## Source data
= = = = = = =
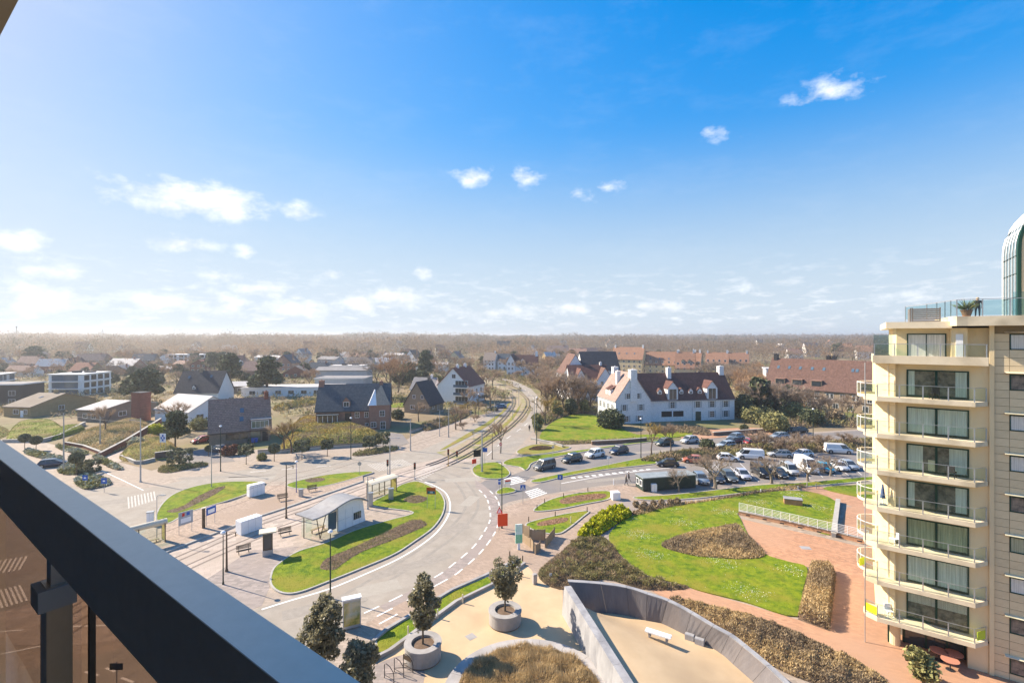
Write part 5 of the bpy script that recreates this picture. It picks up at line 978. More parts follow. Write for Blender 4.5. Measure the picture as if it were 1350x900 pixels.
# stone tiles on the right bay, each its own piece
q = MB(); q.box(.012, -.04, .012, .778, 0, .566); TILE = q.mesh('cladding_tile', 'apt_tile')
for i in range(3):
    for r in range(43):
        z = r * .582 - .1
        if z > 24.9: continue
        f = (z - .1) / FH % 1
        if i >= 1 and (2 <= ((r + 1) % 5) <= 3): continue
        o = link('cladding_tile', TILE, apt, (1.17 + i * .79, 1.239, z))
for k in range(9):
    z = (5 * k + 1) * .582 - .1
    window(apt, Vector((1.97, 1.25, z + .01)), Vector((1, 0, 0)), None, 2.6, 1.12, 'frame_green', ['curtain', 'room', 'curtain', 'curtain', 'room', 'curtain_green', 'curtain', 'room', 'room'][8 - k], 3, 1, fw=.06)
    q = MB(); q.add([(1.7, .95, z + 1.22), (4.7, .95, z + 1.22), (4.7, 1.19, z + 1.27), (1.7, 1.19, z + 1.27), (1.7, .95, z + 1.25), (4.7, .95, z + 1.25), (4.7, 1.19, z + 1.33), (1.7, 1.19, z + 1.33)], [(3, 2, 1, 0), (4, 5, 6, 7), (0, 1, 5, 4), (1, 2, 6, 5), (2, 3, 7, 6), (3, 0, 4, 7)]); q.build('awning_ledge', 'apt_slab', apt)
# cladding panels on the angled sunny side
ch_d = Vector((-.84, .85, 0)).normalized(); q = MB(); q.box(.02, -.03, .012, .575, 0, .566); PAN = q.mesh('cladding_panel', 'apt')
for r in range(35):
    for i in range(2):
        b = Vector((-5.73, 2.12, 0)) - ch_d * (.6 * (i + 1)); link('cladding_panel', PAN, apt, (b.x - .012, b.y - .012, 2.35 + r * .582), math.atan2(-ch_d.y, -ch_d.x))
q = MB(); q.cyl(-4.93, 1.24, 2.3, 22.6, .09, n=8); q.build('corner_bead', 'apt_slab', apt)
FRONT = [(-6.3, 2.1), (-6.55, 1.2), (-6.45, .44), (-5.69, 0), (0, 0), (.81, 1.05), (.81, 1.27)]
slab = FRONT + [(-4.89, 1.28), (-5.73, 2.13)]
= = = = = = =
## What to work on
Return the material word for word. Pictures are not part of the copy.

## Answer to the task
Write part 5 of the bpy script that recreates this picture. It picks up at line 978. More parts follow. Write for Blender 4.5. Measure the picture as if it were 1350x900 pixels.
# stone tiles on the right bay, each its own piece
q = MB(); q.box(.012, -.04, .012, .778, 0, .566); TILE = q.mesh('cladding_tile', 'apt_tile')
for i in range(3):
    for r in range(43):
        z = r * .582 - .1
        if z > 24.9: continue
        f = (z - .1) / FH % 1
        if i >= 1 and (2 <= ((r + 1) % 5) <= 3): continue
        o = link('cladding_tile', TILE, apt, (1.17 + i * .79, 1.239, z))
for k in range(9):
    z = (5 * k + 1) * .582 - .1
    window(apt, Vector((1.97, 1.25, z + .01)), Vector((1, 0, 0)), None, 2.6, 1.12, 'frame_green', ['curtain', 'room', 'curtain', 'curtain', 'room', 'curtain_green', 'curtain', 'room', 'room'][8 - k], 3, 1, fw=.06)
    q = MB(); q.add([(1.7, .95, z + 1.22), (4.7, .95, z + 1.22), (4.7, 1.19, z + 1.27), (1.7, 1.19, z + 1.27), (1.7, .95, z + 1.25), (4.7, .95, z + 1.25), (4.7, 1.19, z + 1.33), (1.7, 1.19, z + 1.33)], [(3, 2, 1, 0), (4, 5, 6, 7), (0, 1, 5, 4), (1, 2, 6, 5), (2, 3, 7, 6), (3, 0, 4, 7)]); q.build('awning_ledge', 'apt_slab', apt)
# cladding panels on the angled sunny side
ch_d = Vector((-.84, .85, 0)).normalized(); q = MB(); q.box(.02, -.03, .012, .575, 0, .566); PAN = q.mesh('cladding_panel', 'apt')
for r in range(35):
    for i in range(2):
        b = Vector((-5.73, 2.12, 0)) - ch_d * (.6 * (i + 1)); link('cladding_panel', PAN, apt, (b.x - .012, b.y - .012, 2.35 + r * .582), math.atan2(-ch_d.y, -ch_d.x))
q = MB(); q.cyl(-4.93, 1.24, 2.3, 22.6, .09, n=8); q.build('corner_bead', 'apt_slab', apt)
FRONT = [(-6.3, 2.1), (-6.55, 1.2), (-6.45, .44), (-5.69, 0), (0, 0), (.81, 1.05), (.81, 1.27)]
slab = FRONT + [(-4.89, 1.28), (-5.73, 2.13)]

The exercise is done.